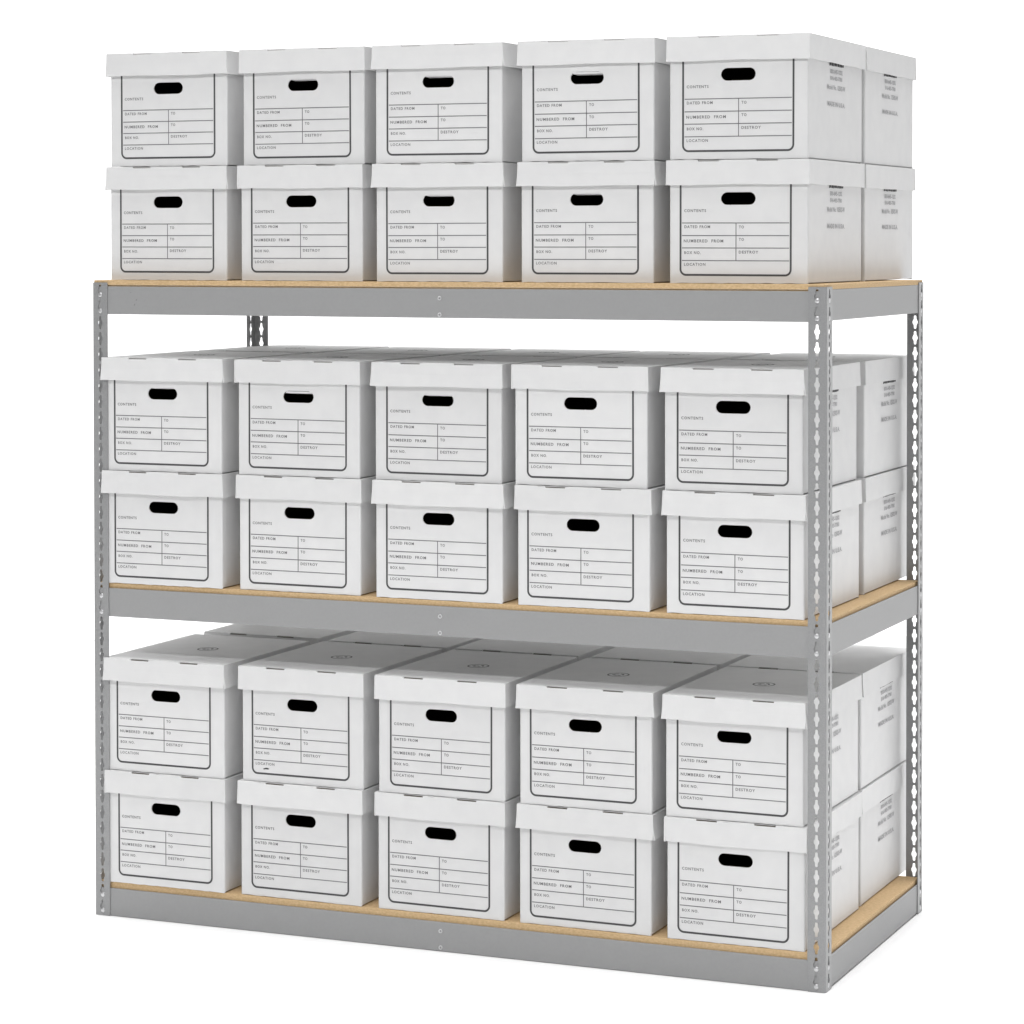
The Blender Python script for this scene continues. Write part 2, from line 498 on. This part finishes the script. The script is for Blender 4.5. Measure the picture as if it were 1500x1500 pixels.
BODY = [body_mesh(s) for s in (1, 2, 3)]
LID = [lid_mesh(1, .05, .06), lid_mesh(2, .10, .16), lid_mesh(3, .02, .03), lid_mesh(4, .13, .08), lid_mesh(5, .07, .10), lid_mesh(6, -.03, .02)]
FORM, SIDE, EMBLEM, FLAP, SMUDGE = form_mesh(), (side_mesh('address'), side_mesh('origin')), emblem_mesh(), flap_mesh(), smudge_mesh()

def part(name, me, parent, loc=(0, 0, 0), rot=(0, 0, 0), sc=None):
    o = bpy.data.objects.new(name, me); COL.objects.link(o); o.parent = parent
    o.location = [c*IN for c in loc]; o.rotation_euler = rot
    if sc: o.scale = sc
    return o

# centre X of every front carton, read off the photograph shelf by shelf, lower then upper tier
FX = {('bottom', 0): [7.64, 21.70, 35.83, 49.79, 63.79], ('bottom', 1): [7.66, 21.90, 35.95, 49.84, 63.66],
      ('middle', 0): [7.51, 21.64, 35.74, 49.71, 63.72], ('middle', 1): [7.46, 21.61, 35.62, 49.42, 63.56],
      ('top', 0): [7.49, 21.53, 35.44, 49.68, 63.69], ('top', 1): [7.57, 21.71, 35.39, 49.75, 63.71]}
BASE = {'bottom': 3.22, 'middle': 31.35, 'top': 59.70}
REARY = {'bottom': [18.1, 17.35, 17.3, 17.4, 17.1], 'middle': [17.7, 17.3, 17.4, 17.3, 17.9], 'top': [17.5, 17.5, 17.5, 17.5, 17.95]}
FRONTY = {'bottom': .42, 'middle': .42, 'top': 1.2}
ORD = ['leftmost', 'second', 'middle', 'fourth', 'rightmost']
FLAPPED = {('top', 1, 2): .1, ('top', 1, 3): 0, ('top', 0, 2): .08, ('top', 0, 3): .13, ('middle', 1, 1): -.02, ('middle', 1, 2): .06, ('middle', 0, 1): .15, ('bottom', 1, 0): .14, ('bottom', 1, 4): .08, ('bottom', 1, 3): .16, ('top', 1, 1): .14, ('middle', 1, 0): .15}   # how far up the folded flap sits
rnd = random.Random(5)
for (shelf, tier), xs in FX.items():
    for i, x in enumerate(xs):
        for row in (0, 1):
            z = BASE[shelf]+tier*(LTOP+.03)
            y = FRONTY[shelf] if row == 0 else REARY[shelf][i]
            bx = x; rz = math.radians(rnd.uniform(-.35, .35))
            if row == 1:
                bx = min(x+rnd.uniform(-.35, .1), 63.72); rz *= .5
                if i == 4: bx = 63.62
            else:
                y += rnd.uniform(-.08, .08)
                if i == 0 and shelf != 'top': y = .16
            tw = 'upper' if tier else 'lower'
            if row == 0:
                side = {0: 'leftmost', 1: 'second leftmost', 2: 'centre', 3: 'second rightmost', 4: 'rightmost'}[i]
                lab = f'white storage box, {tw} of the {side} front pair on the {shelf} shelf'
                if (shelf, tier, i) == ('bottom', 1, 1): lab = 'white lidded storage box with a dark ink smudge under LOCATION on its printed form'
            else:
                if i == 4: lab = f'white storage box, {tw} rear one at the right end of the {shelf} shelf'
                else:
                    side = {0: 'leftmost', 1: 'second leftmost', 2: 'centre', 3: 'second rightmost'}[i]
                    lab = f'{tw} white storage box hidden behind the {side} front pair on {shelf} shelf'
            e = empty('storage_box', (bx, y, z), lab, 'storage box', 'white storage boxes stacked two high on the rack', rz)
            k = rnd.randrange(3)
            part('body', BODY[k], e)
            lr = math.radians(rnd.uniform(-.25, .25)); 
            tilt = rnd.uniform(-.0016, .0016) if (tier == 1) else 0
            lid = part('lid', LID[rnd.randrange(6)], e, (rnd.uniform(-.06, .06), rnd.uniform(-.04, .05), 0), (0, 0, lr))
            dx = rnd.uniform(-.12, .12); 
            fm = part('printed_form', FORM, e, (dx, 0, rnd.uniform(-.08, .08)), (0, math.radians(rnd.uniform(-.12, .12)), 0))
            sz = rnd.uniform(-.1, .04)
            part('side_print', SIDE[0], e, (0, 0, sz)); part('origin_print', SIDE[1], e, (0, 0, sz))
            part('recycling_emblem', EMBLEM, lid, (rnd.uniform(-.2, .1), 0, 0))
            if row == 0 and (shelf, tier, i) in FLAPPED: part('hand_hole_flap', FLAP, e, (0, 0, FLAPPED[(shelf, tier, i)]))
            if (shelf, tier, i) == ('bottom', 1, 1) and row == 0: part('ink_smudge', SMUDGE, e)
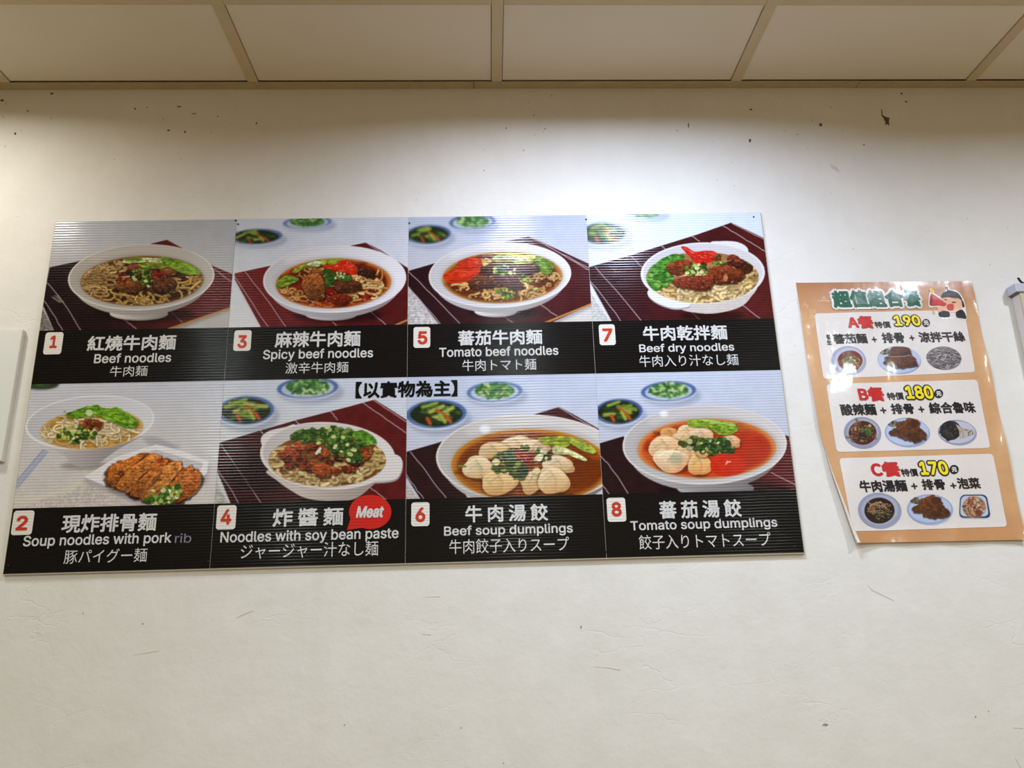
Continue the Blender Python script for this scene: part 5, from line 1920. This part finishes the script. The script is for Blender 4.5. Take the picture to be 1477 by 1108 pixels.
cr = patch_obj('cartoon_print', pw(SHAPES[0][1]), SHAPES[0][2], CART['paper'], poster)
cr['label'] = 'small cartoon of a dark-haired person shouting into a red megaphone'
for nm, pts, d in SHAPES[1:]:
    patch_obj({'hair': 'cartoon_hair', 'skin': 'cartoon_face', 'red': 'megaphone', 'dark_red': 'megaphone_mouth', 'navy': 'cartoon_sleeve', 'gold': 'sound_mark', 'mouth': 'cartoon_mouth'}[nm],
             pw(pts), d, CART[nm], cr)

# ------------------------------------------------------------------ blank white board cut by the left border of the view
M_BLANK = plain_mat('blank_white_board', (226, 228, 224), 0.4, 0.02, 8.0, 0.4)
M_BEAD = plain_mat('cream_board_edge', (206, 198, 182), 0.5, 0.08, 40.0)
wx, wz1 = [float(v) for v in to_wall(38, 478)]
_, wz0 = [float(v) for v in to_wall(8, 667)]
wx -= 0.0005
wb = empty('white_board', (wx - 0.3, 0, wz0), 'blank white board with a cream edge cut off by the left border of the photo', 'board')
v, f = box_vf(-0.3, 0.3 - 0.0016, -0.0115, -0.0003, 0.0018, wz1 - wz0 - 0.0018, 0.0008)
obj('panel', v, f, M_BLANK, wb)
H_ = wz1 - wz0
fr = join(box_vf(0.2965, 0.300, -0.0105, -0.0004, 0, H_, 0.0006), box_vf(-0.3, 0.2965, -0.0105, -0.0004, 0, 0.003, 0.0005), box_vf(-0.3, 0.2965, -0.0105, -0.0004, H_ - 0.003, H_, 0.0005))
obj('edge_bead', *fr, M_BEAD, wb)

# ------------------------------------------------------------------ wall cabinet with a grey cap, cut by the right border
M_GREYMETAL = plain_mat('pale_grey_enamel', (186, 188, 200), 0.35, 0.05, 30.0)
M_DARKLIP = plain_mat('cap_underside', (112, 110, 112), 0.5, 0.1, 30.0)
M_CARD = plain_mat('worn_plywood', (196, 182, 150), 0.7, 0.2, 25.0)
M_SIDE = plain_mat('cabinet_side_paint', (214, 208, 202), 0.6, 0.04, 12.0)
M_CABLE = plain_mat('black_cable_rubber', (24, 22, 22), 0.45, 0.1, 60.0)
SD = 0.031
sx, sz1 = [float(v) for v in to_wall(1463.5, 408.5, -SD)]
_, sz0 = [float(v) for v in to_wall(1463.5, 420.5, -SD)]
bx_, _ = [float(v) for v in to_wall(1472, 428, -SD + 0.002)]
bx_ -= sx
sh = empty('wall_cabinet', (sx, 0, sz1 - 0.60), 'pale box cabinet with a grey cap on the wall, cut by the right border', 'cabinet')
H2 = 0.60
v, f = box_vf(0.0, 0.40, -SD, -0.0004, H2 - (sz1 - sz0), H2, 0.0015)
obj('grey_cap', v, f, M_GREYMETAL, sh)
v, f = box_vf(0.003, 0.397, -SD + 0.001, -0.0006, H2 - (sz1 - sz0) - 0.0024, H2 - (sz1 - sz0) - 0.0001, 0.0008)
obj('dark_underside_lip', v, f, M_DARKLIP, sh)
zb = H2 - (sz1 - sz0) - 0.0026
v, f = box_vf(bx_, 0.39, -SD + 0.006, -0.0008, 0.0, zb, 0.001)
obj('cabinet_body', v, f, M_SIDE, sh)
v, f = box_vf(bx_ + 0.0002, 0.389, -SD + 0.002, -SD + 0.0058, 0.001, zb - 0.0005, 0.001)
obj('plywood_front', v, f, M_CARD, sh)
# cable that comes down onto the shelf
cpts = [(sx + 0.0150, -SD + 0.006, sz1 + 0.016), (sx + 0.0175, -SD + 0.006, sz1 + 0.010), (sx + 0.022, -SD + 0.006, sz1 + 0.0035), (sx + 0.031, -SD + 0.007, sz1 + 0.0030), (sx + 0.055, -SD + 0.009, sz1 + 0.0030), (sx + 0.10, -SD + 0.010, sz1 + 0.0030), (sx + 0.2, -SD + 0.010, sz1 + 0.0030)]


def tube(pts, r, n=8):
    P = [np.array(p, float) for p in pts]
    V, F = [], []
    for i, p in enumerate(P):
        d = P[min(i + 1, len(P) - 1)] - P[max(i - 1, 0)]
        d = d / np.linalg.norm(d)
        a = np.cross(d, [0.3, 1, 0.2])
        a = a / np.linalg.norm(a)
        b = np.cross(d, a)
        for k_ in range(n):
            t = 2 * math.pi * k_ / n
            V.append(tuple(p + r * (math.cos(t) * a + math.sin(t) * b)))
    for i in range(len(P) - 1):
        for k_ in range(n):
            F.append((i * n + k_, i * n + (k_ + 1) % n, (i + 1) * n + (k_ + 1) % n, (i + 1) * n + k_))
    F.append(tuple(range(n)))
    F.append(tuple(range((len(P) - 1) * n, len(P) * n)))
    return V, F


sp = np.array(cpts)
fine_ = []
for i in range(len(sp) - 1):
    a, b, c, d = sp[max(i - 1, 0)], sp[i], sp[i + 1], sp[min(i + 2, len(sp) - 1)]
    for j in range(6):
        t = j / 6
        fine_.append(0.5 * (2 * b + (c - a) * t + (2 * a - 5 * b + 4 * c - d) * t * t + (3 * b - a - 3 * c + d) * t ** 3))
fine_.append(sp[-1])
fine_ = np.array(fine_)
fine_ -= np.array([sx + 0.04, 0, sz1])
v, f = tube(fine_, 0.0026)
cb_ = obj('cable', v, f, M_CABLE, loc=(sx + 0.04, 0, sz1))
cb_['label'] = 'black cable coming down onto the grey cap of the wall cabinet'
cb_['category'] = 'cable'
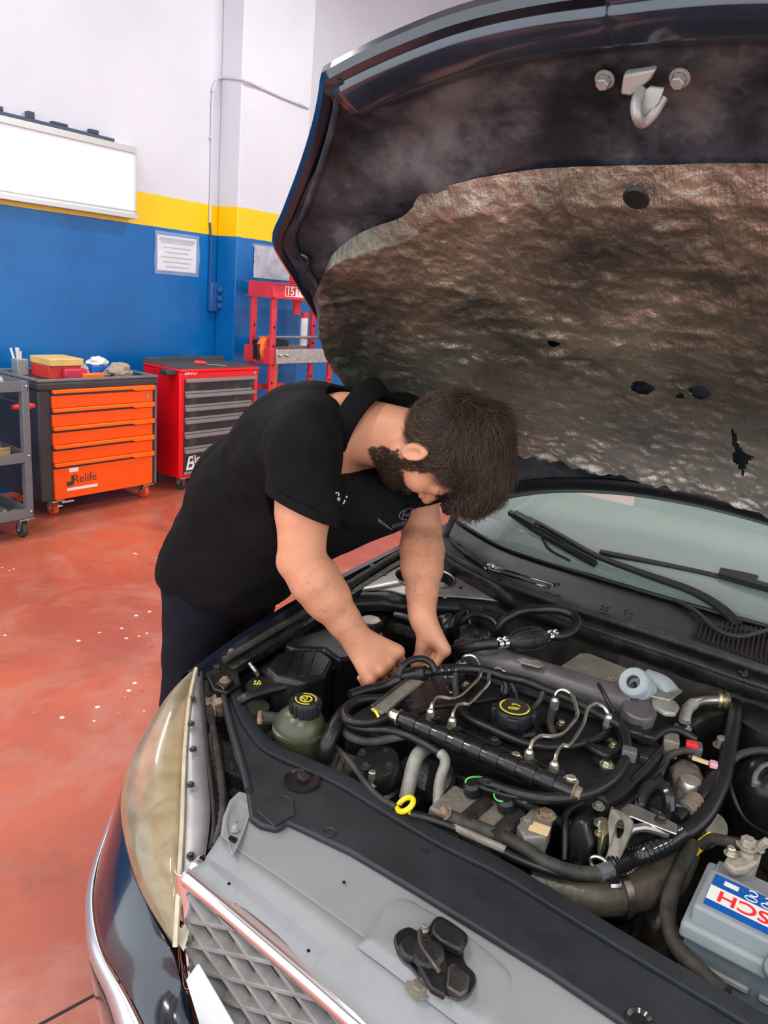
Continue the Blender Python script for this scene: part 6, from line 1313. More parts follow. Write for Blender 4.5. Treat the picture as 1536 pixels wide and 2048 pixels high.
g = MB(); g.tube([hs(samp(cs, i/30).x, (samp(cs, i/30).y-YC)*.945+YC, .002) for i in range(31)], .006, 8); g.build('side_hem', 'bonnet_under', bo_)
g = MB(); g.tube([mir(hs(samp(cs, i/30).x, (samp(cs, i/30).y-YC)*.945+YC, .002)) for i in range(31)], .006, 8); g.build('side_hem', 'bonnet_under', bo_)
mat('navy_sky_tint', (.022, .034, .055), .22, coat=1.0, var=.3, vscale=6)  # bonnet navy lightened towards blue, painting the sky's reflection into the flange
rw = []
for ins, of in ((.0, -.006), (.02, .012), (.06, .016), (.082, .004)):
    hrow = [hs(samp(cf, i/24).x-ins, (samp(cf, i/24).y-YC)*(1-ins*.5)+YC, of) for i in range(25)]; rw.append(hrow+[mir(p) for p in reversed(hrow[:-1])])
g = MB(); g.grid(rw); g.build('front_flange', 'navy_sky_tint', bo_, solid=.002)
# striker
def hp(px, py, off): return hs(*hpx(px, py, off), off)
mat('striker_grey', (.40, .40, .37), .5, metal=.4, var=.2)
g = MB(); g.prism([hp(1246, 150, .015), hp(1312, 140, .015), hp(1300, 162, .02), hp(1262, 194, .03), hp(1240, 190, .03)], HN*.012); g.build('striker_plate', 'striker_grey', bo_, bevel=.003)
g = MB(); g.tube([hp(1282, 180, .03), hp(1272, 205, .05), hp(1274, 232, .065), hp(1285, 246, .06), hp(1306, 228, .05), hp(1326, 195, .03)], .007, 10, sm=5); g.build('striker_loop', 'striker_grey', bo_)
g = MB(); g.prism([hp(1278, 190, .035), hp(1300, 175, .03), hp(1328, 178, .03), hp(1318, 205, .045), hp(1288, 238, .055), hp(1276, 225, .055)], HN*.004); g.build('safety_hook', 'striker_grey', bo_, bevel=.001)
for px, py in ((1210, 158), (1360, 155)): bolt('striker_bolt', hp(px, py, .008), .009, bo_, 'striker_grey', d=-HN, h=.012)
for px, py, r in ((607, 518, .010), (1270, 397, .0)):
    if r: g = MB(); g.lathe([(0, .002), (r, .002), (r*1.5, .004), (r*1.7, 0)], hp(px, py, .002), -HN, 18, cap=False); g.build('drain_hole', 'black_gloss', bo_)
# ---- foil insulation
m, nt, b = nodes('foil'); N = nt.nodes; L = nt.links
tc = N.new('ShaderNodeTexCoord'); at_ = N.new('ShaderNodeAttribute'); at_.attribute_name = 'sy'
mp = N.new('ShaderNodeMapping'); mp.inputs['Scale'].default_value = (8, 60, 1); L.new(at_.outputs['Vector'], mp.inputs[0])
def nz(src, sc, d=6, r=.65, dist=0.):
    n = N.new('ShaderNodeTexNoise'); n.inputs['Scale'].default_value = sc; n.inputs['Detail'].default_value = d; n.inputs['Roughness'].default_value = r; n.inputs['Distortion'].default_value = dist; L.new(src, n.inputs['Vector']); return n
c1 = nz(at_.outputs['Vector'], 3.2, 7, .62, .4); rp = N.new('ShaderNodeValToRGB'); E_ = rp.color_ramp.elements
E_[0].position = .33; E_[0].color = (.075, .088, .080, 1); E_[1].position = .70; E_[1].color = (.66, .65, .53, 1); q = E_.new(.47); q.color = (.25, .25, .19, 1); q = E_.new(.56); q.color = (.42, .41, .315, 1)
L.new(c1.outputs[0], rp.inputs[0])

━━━

• What is required: Write out again exactly the lines from the start of the data above through the line containing "FORM, SIDE, EMBLEM, FLAP, SMUDGE", inclusive, excluding any pictures.

• Written answer:
The Blender Python script for this scene continues. Write part 2, from line 498 on. This part finishes the script. The script is for Blender 4.5. Measure the picture as if it were 1500x1500 pixels.
BODY = [body_mesh(s) for s in (1, 2, 3)]
LID = [lid_mesh(1, .05, .06), lid_mesh(2, .10, .16), lid_mesh(3, .02, .03), lid_mesh(4, .13, .08), lid_mesh(5, .07, .10), lid_mesh(6, -.03, .02)]
FORM, SIDE, EMBLEM, FLAP, SMUDGE = form_mesh(), (side_mesh('address'), side_mesh('origin')), emblem_mesh(), flap_mesh(), smudge_mesh()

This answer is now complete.